Goldman: The year Babe Ruth lost it — and grew up

From SABR member Steven Goldman at VICE Sports on June 23, 2016:

The greatest service heroes can provide, after becoming heroes in the first place, is failing. A perfect standard is inimitable. We need heroes to astound us so we know that great things are attainable, but we also need them to disappoint us so we understand that no one is perfect, and that our demigods can be as thwarted as anyone else. In 1922, Babe Ruth was thwarted for an entire year. His solution was to lash out. It didn’t work. He was less than admirable that season, and while he still comes down to us as an all-American hero, he paid a high price for that year in his lifetime.

The events that brought Ruth to 1922 should be taught in every school: He was born in Baltimore in 1895 to parents who couldn’t, or wouldn’t, control his petty thievery and repeat truancy; they were cold enough to have their son legally declared “incorrigible or vicious” at the age of seven, and gave him up to St. Mary’s Industrial School, where he largely remained until he was 19. The Xaverian Brothers who ran the school taught him sewing and baseball, and he turned out to be very good at the more lucrative of the two trades. Signed as a pitcher by the Baltimore Orioles of the International League, Ruth was quickly purchased by the Boston Red Sox. Though great on the mound, he hit his way into the outfield and immediately became the game’s preeminent slugger, topping himself every year: a league-leading 11 home runs in 1918; then 29 in 1919.
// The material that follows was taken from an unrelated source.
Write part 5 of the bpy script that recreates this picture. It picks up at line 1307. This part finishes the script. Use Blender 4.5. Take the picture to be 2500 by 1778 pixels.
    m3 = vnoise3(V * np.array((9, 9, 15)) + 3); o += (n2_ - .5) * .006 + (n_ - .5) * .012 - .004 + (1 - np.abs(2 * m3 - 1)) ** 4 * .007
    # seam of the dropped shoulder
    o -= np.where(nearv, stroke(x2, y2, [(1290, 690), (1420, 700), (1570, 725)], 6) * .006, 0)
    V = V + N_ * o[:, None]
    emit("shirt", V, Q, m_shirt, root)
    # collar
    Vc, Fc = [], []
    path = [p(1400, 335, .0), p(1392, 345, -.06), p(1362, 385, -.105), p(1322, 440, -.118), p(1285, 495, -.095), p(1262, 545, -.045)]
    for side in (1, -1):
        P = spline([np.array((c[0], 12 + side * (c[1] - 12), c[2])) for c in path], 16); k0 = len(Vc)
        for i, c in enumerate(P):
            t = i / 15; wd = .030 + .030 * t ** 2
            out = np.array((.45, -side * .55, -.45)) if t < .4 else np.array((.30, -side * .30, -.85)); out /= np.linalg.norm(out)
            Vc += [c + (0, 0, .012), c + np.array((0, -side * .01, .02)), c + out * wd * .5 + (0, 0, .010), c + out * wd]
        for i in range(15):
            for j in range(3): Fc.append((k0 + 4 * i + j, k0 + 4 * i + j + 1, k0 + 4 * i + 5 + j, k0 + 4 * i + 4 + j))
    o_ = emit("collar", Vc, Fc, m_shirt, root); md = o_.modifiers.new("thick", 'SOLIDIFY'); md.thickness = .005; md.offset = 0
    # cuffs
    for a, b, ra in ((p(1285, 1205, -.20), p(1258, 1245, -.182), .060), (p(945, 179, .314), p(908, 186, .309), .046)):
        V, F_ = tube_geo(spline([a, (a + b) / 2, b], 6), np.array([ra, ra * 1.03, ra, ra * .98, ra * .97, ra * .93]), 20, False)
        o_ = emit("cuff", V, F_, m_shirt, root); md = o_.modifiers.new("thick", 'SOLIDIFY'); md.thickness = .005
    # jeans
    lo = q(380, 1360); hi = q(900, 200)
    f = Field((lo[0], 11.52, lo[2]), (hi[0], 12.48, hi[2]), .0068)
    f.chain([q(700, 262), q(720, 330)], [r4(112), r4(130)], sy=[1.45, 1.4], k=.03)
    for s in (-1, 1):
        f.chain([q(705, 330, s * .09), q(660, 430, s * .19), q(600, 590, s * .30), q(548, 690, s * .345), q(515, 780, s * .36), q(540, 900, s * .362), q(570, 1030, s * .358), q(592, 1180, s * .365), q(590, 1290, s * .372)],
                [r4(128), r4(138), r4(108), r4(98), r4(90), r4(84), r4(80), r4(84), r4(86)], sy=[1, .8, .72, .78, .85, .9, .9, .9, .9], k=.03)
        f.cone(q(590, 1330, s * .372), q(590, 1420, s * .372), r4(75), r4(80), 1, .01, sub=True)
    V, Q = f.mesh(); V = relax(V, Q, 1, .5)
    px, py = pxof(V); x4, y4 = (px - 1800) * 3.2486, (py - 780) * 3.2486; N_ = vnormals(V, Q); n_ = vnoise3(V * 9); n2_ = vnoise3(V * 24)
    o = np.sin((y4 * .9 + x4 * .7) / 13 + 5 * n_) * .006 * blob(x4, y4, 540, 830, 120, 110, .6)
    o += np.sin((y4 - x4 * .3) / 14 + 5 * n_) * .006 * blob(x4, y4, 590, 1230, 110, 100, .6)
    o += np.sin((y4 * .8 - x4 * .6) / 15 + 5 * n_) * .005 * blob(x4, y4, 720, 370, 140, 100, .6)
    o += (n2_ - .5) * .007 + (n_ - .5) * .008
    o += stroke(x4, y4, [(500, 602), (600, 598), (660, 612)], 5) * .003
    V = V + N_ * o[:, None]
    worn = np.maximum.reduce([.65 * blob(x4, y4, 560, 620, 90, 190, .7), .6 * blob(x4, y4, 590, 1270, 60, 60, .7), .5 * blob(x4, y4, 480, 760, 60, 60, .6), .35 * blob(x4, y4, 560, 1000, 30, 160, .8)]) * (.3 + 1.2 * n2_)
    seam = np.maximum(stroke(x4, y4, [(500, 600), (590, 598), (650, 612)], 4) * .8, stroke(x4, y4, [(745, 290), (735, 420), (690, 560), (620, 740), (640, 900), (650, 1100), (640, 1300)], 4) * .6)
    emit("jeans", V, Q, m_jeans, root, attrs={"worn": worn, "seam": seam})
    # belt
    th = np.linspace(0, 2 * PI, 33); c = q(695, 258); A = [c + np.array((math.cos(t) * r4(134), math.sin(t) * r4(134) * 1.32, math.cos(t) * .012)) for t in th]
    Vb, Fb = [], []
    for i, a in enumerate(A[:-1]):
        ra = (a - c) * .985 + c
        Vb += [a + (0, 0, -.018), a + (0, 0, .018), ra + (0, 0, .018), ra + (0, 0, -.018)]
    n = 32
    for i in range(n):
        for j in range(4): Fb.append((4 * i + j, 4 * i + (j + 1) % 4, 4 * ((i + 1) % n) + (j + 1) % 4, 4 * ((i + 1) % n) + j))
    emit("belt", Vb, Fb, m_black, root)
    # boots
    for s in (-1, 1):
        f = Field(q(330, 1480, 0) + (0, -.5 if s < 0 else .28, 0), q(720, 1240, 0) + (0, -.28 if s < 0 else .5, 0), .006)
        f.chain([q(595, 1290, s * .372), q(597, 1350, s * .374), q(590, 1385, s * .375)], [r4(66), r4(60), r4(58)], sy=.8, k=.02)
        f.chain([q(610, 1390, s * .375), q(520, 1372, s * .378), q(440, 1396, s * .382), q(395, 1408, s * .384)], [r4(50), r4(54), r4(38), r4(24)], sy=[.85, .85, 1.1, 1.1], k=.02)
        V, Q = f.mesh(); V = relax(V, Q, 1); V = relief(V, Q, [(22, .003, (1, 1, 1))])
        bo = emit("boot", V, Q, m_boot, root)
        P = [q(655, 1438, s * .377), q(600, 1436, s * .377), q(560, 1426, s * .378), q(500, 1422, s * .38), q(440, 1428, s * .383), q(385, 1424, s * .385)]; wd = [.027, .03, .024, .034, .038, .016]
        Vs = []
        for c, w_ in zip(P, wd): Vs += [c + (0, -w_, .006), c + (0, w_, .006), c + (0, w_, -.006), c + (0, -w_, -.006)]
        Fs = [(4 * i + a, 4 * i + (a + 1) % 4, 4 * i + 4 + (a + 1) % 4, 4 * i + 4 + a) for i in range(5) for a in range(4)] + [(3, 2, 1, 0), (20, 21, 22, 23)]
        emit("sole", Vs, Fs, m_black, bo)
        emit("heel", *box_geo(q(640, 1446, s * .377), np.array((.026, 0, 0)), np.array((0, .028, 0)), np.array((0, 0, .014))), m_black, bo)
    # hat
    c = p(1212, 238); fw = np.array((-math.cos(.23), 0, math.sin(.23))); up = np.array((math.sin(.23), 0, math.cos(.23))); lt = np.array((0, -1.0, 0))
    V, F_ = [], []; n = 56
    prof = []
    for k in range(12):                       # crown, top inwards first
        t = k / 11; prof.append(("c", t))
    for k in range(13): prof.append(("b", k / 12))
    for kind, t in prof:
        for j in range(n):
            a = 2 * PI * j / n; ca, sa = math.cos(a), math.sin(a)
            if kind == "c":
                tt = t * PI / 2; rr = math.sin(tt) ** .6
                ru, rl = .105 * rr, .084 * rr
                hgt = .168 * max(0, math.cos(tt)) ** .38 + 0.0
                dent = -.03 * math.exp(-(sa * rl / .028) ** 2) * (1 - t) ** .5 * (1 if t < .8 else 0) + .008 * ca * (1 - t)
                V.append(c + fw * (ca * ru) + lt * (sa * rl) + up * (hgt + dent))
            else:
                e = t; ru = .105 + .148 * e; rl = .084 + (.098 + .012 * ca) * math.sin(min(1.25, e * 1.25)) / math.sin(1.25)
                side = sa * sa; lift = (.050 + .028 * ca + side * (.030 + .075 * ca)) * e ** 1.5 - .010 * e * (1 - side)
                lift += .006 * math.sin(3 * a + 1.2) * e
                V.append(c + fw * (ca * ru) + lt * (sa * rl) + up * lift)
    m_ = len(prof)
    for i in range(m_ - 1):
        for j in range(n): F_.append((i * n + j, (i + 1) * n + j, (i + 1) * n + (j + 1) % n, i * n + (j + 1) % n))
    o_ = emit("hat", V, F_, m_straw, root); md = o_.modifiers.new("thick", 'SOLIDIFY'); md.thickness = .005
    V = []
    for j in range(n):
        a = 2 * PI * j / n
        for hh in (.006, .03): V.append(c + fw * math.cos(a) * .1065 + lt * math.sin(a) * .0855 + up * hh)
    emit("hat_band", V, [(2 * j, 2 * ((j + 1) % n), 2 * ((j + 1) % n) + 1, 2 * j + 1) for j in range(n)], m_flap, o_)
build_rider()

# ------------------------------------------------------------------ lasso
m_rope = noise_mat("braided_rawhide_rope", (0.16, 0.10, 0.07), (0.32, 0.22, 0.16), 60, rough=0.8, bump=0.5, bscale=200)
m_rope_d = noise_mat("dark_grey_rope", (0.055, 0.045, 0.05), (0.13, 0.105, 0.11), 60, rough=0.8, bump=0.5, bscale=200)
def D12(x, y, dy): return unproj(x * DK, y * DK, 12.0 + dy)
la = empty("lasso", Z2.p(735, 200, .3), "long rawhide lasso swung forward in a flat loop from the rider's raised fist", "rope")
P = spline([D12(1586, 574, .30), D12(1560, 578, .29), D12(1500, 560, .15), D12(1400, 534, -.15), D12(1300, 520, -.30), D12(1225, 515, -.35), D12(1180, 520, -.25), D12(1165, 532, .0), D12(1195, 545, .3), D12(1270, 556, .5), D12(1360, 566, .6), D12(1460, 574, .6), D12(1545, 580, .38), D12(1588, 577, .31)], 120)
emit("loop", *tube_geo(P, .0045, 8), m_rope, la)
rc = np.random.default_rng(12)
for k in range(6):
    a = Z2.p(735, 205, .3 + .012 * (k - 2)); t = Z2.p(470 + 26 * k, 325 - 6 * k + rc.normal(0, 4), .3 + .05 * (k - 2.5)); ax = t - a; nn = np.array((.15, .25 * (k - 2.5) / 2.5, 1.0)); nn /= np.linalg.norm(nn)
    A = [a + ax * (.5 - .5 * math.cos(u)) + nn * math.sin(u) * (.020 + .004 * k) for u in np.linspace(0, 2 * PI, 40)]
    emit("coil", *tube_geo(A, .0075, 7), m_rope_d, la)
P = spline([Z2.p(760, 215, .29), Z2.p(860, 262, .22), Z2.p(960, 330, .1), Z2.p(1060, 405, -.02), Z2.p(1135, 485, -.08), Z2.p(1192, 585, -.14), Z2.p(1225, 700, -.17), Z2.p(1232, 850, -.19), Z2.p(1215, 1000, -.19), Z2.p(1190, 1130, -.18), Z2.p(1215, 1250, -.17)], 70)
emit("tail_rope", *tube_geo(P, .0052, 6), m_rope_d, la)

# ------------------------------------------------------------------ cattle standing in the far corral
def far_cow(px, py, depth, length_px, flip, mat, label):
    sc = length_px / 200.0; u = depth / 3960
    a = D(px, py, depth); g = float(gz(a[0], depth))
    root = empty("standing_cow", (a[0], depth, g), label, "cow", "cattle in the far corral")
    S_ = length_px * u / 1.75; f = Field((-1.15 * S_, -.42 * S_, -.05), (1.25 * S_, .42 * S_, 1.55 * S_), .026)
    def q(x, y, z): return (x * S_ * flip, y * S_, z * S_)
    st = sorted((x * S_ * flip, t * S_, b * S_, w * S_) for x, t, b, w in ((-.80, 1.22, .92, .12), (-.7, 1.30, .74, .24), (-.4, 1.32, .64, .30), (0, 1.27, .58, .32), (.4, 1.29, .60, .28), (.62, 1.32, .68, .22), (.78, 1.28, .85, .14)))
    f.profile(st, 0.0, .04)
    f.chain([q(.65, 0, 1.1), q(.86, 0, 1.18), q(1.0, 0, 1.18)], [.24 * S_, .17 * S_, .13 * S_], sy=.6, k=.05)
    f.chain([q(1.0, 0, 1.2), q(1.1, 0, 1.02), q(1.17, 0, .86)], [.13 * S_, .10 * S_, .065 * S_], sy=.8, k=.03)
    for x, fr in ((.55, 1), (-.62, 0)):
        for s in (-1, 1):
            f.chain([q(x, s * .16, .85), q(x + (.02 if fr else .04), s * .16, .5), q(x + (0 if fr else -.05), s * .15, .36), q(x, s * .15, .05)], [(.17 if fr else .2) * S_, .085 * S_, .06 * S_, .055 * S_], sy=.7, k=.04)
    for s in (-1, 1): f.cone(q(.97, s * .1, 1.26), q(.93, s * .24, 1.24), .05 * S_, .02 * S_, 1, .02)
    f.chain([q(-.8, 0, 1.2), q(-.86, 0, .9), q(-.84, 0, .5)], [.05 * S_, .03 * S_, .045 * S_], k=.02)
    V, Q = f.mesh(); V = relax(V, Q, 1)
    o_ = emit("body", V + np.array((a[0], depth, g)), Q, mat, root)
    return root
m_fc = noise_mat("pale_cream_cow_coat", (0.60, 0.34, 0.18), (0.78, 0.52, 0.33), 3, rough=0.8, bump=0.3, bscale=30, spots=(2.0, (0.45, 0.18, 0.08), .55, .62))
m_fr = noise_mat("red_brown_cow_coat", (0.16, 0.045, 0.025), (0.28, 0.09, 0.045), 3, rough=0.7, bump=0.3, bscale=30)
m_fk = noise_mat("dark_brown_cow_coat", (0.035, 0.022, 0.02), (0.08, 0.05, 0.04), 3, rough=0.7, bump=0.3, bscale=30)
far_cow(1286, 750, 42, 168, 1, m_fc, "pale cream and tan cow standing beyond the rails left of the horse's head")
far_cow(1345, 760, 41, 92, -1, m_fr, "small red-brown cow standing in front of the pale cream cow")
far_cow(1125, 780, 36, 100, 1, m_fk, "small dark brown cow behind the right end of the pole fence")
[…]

That winter, he was sold to the New York Yankees by Red Sox owner Harry Frazee, and with the arrival of the lively ball Ruth set hitting records of which no one had ever dreamed. His .376/.532/.847 with 54 home runs in 1920 is still on the short list of greatest offensive performances in history; those 54 homers were more than any other team in the league hit. Ruth was almost as good the next year, when he hit 59 home runs. The Yankees won their first pennant that season, although they were beaten in the World Series by their Polo Grounds landlords, the New York Giants. It wasn’t necessarily reasonable, but still greater feats were projected for 1922.